WHAT IS NEEDED
Reproduce the listing below word for word, with no pictures.

DATA EXCERPT
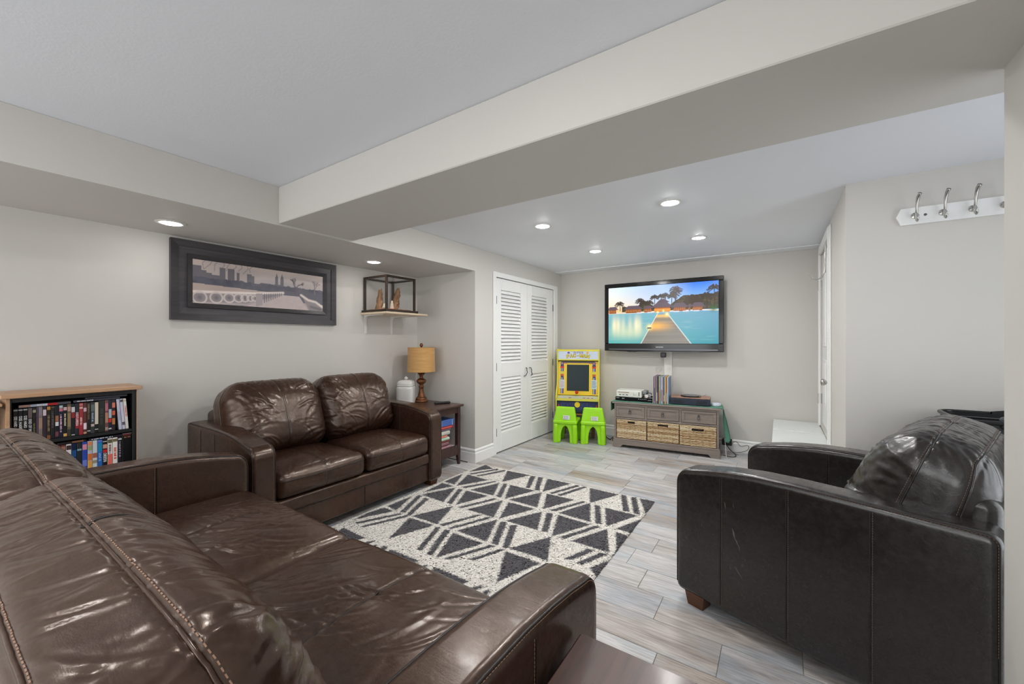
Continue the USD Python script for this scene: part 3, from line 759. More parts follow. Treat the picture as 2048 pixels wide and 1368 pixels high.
# ================================================================== rug
RX0, RX1, RY0, RY1 = -2.54, -0.82, 1.075, 3.262
def floor_pt(px, py):
    F_, H_ = 802.0, 683.0
    c, s = math.cos(YAW), math.sin(YAW)
    d = np.array([-s, c, 0]) + np.array([c, s, 0]) * (px - 1024) / F_ + np.array([0, 0, 1.0]) * (H_ - py) / F_
    t = (0.012 - EYE) / d[2]
    return (d * t)[:2]
ZA = [[(1735,128),(1820,175),(1540,212)],[(1525,243),(1885,178),(1895,190),(1560,248)],[(1620,265),(1975,195),(1985,208),(1640,272)],[(1435,250),(1335,375),(1215,340)],[(1510,255),(1760,320),(1370,393)],
[(1180,362),(1310,400),(960,470),(1120,395)],[(1440,410),(1860,335),(1860,345),(1480,425)],[(1340,425),(925,510),(1195,600)],[(1390,440),(1435,442),(1300,625),(1250,615)],[(1490,462),(1760,525),(1370,630)],[(1905,362),(1830,515),(1550,448)],
[(1970,370),(2010,375),(1930,540),(1880,530)],[(1395,665),(1850,555),(1870,565),(1430,678)],[(1950,585),(1835,795),(1510,697)],[(775,540),(590,705),(485,655)],[(870,520),(910,525),(700,735),(650,725)],[(955,553),(1003,562),(770,770),(725,765)],
[(440,680),(540,718),(60,825),(240,740)],[(60,868),(640,745),(655,760),(100,880)],[(150,915),(720,770),(738,785),(180,925)],[(1310,660),(1115,885),(805,780)],[(765,805),(1060,905),(515,1060)],[(1155,895),(1640,765),(1680,770),(1190,910)],
[(1260,940),(1770,795),(1810,805),(1290,950)],[(1875,835),(1745,1100),(1380,970)],[(1110,925),(1150,935),(910,1225),(865,1205)],[(1215,960),(1275,970),(1045,1285),(990,1265)],[(1320,1005),(1690,1130),(1110,1310)],[(1930,860),(2000,865),(1885,1150),(1815,1130)],
[(1210,1330),(1790,1155),(1840,1165),(1280,1336)],[(1520,1340),(1920,1210),(1970,1215),(1600,1344)]]
ZB = [[(175,158),(385,198),(120,262)],[(400,205),(440,210),(385,325),(355,320)],[(475,215),(515,222),(475,345),(440,340)],[(565,235),(780,282),(520,355)],[(590,370),(850,295),(870,305),(610,378)],[(660,390),(920,310),(940,318),(690,400)],
[(980,325),(1250,388),(980,468)],[(1285,390),(1325,400),(1360,555),(1305,545)],[(1380,412),(1425,418),(1460,580),(1410,570)],[(1468,430),(1640,462),(1535,588)],[(200,298),(430,350),(150,425)],[(500,370),(455,510),(195,437)],[(560,380),(815,440),(525,525)],
[(590,540),(910,455),(930,462),(640,550)],[(975,475),(975,650),(680,565)],[(1030,495),(1072,500),(1085,675),(1035,668)],[(1130,520),(1430,590),(1140,695)],[(185,465),(430,530),(95,620)],[(500,560),(460,730),(165,645)],[(560,568),(608,575),(560,750),(510,745)],
[(670,590),(970,680),(610,790)],[(680,805),(1030,695),(1070,705),(725,815)],[(1140,730),(1155,950),(805,840)],[(1235,722),(1540,606),(1410,768)],[(1235,760),(1390,805),(1250,985),(1240,890)],[(200,690),(260,690),(180,910),(130,900)],[(590,805),(555,1030),(205,915)],
[(735,1015),(960,920),(1015,935),(800,1022)],[(850,1055),(1080,960),(1140,970),(900,1070)],[(1200,1015),(1080,1215),(980,1105)],[(155,950),(480,1060),(75,1235)]]
rug_polys = [np.array([floor_pt(700 + x / 6.4, 910 + y / 6.4) for x, y in p]) for p in ZA] + [np.array([floor_pt(980 + x / 4.886, 910 + y / 4.886) for x, y in p]) for p in ZB]
low = [p + (0, -1.30) for p in rug_polys if p[:, 1].mean() < 3.1]
rug_polys += [p for p in low if p[:, 1].max() < 1.635]
rug_polys = [np.array(Polygon(p).buffer(0).buffer(0.005, join_style=2).exterior.coords)[:-1] for p in rug_polys]
def inside(P, poly):
    x, y = P[:, 0], P[:, 1]
    out = np.zeros(len(P), bool)
    n = len(poly)
    for i in range(n):
        (xa, ya), (xb, yb) = poly[i], poly[(i + 1) % n]
        if ya == yb:
            continue
        c = ((ya > y) != (yb > y)) & (x < (xb - xa) * (y - ya) / (yb - ya) + xa)
        out ^= c
    return out
nx, ny = 390, 530
gx, gy = np.meshgrid(np.linspace(RX0, RX1, nx + 1), np.linspace(RY0, RY1, ny + 1), indexing='ij')
r_ = np.random.default_rng(4)
jit = r_.normal(0, 0.0045, gx.shape + (2,))
P2 = np.stack([gx, gy], -1) + jit * 0.8
dark = np.zeros(gx.size, bool)
flatP = (np.stack([gx, gy], -1) + jit * 1.1).reshape(-1, 2)
for p in rug_polys:
    lo, hi_ = p.min(0), p.max(0)
    s = (flatP >= lo).all(1) & (flatP <= hi_).all(1)
    idx = np.nonzero(s)[0]
    dark[idx[inside(flatP[idx], p)]] = True
col = np.where(dark[:, None], np.array(srgb(84, 82, 86)), np.array(srgb(236, 231, 223))) * r_.uniform(0.8, 1.15, (gx.size, 1))
edge = np.minimum(np.minimum(gx - RX0, RX1 - gx), np.minimum(gy - RY0, RY1 - gy))
zz = 0.013 + r_.uniform(-0.0022, 0.0016, gx.shape) + 0.0015 * np.sin(gx * 9) * np.sin(gy * 7) - 0.008 * np.exp(-edge / 0.006)
V = np.stack([P2[..., 0], P2[..., 1], zz], -1).reshape(-1, 3)
i = np.arange((nx + 1) * (ny + 1)).reshape(nx + 1, ny + 1)
Q = np.stack([i[:-1, :-1], i[1:, :-1], i[1:, 1:], i[:-1, 1:]], -1).reshape(-1, 4)
rug = thing('rug', 'cream and charcoal shag rug with a triangle pattern, on the floor between the seats', 'rug')
obj('pile', (V, Q), M['pile'], rug, True, colors=col)
obj('backing', box(RX0 + 0.004, RX1 - 0.004, RY0 + 0.004, RY1 - 0.004, 0.0005, 0.004), tint(70, 66, 64, 0.9), rug, False)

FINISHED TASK
Continue the USD Python script for this scene: part 3, from line 759. More parts follow. Treat the picture as 2048 pixels wide and 1368 pixels high.
# ================================================================== rug
RX0, RX1, RY0, RY1 = -2.54, -0.82, 1.075, 3.262
def floor_pt(px, py):
    F_, H_ = 802.0, 683.0
    c, s = math.cos(YAW), math.sin(YAW)
    d = np.array([-s, c, 0]) + np.array([c, s, 0]) * (px - 1024) / F_ + np.array([0, 0, 1.0]) * (H_ - py) / F_
    t = (0.012 - EYE) / d[2]
    return (d * t)[:2]
ZA = [[(1735,128),(1820,175),(1540,212)],[(1525,243),(1885,178),(1895,190),(1560,248)],[(1620,265),(1975,195),(1985,208),(1640,272)],[(1435,250),(1335,375),(1215,340)],[(1510,255),(1760,320),(1370,393)],
[(1180,362),(1310,400),(960,470),(1120,395)],[(1440,410),(1860,335),(1860,345),(1480,425)],[(1340,425),(925,510),(1195,600)],[(1390,440),(1435,442),(1300,625),(1250,615)],[(1490,462),(1760,525),(1370,630)],[(1905,362),(1830,515),(1550,448)],
[(1970,370),(2010,375),(1930,540),(1880,530)],[(1395,665),(1850,555),(1870,565),(1430,678)],[(1950,585),(1835,795),(1510,697)],[(775,540),(590,705),(485,655)],[(870,520),(910,525),(700,735),(650,725)],[(955,553),(1003,562),(770,770),(725,765)],
[(440,680),(540,718),(60,825),(240,740)],[(60,868),(640,745),(655,760),(100,880)],[(150,915),(720,770),(738,785),(180,925)],[(1310,660),(1115,885),(805,780)],[(765,805),(1060,905),(515,1060)],[(1155,895),(1640,765),(1680,770),(1190,910)],
[(1260,940),(1770,795),(1810,805),(1290,950)],[(1875,835),(1745,1100),(1380,970)],[(1110,925),(1150,935),(910,1225),(865,1205)],[(1215,960),(1275,970),(1045,1285),(990,1265)],[(1320,1005),(1690,1130),(1110,1310)],[(1930,860),(2000,865),(1885,1150),(1815,1130)],
[(1210,1330),(1790,1155),(1840,1165),(1280,1336)],[(1520,1340),(1920,1210),(1970,1215),(1600,1344)]]
ZB = [[(175,158),(385,198),(120,262)],[(400,205),(440,210),(385,325),(355,320)],[(475,215),(515,222),(475,345),(440,340)],[(565,235),(780,282),(520,355)],[(590,370),(850,295),(870,305),(610,378)],[(660,390),(920,310),(940,318),(690,400)],
[(980,325),(1250,388),(980,468)],[(1285,390),(1325,400),(1360,555),(1305,545)],[(1380,412),(1425,418),(1460,580),(1410,570)],[(1468,430),(1640,462),(1535,588)],[(200,298),(430,350),(150,425)],[(500,370),(455,510),(195,437)],[(560,380),(815,440),(525,525)],
[(590,540),(910,455),(930,462),(640,550)],[(975,475),(975,650),(680,565)],[(1030,495),(1072,500),(1085,675),(1035,668)],[(1130,520),(1430,590),(1140,695)],[(185,465),(430,530),(95,620)],[(500,560),(460,730),(165,645)],[(560,568),(608,575),(560,750),(510,745)],
[(670,590),(970,680),(610,790)],[(680,805),(1030,695),(1070,705),(725,815)],[(1140,730),(1155,950),(805,840)],[(1235,722),(1540,606),(1410,768)],[(1235,760),(1390,805),(1250,985),(1240,890)],[(200,690),(260,690),(180,910),(130,900)],[(590,805),(555,1030),(205,915)],
[(735,1015),(960,920),(1015,935),(800,1022)],[(850,1055),(1080,960),(1140,970),(900,1070)],[(1200,1015),(1080,1215),(980,1105)],[(155,950),(480,1060),(75,1235)]]
rug_polys = [np.array([floor_pt(700 + x / 6.4, 910 + y / 6.4) for x, y in p]) for p in ZA] + [np.array([floor_pt(980 + x / 4.886, 910 + y / 4.886) for x, y in p]) for p in ZB]
low = [p + (0, -1.30) for p in rug_polys if p[:, 1].mean() < 3.1]
rug_polys += [p for p in low if p[:, 1].max() < 1.635]
rug_polys = [np.array(Polygon(p).buffer(0).buffer(0.005, join_style=2).exterior.coords)[:-1] for p in rug_polys]
def inside(P, poly):
    x, y = P[:, 0], P[:, 1]
    out = np.zeros(len(P), bool)
    n = len(poly)
    for i in range(n):
        (xa, ya), (xb, yb) = poly[i], poly[(i + 1) % n]
        if ya == yb:
            continue
        c = ((ya > y) != (yb > y)) & (x < (xb - xa) * (y - ya) / (yb - ya) + xa)
        out ^= c
    return out
nx, ny = 390, 530
gx, gy = np.meshgrid(np.linspace(RX0, RX1, nx + 1), np.linspace(RY0, RY1, ny + 1), indexing='ij')
r_ = np.random.default_rng(4)
jit = r_.normal(0, 0.0045, gx.shape + (2,))
P2 = np.stack([gx, gy], -1) + jit * 0.8
dark = np.zeros(gx.size, bool)
flatP = (np.stack([gx, gy], -1) + jit * 1.1).reshape(-1, 2)
for p in rug_polys:
    lo, hi_ = p.min(0), p.max(0)
    s = (flatP >= lo).all(1) & (flatP <= hi_).all(1)
    idx = np.nonzero(s)[0]
    dark[idx[inside(flatP[idx], p)]] = True
col = np.where(dark[:, None], np.array(srgb(84, 82, 86)), np.array(srgb(236, 231, 223))) * r_.uniform(0.8, 1.15, (gx.size, 1))
edge = np.minimum(np.minimum(gx - RX0, RX1 - gx), np.minimum(gy - RY0, RY1 - gy))
zz = 0.013 + r_.uniform(-0.0022, 0.0016, gx.shape) + 0.0015 * np.sin(gx * 9) * np.sin(gy * 7) - 0.008 * np.exp(-edge / 0.006)
V = np.stack([P2[..., 0], P2[..., 1], zz], -1).reshape(-1, 3)
i = np.arange((nx + 1) * (ny + 1)).reshape(nx + 1, ny + 1)
Q = np.stack([i[:-1, :-1], i[1:, :-1], i[1:, 1:], i[:-1, 1:]], -1).reshape(-1, 4)
rug = thing('rug', 'cream and charcoal shag rug with a triangle pattern, on the floor between the seats', 'rug')
obj('pile', (V, Q), M['pile'], rug, True, colors=col)
obj('backing', box(RX0 + 0.004, RX1 - 0.004, RY0 + 0.004, RY1 - 0.004, 0.0005, 0.004), tint(70, 66, 64, 0.9), rug, False)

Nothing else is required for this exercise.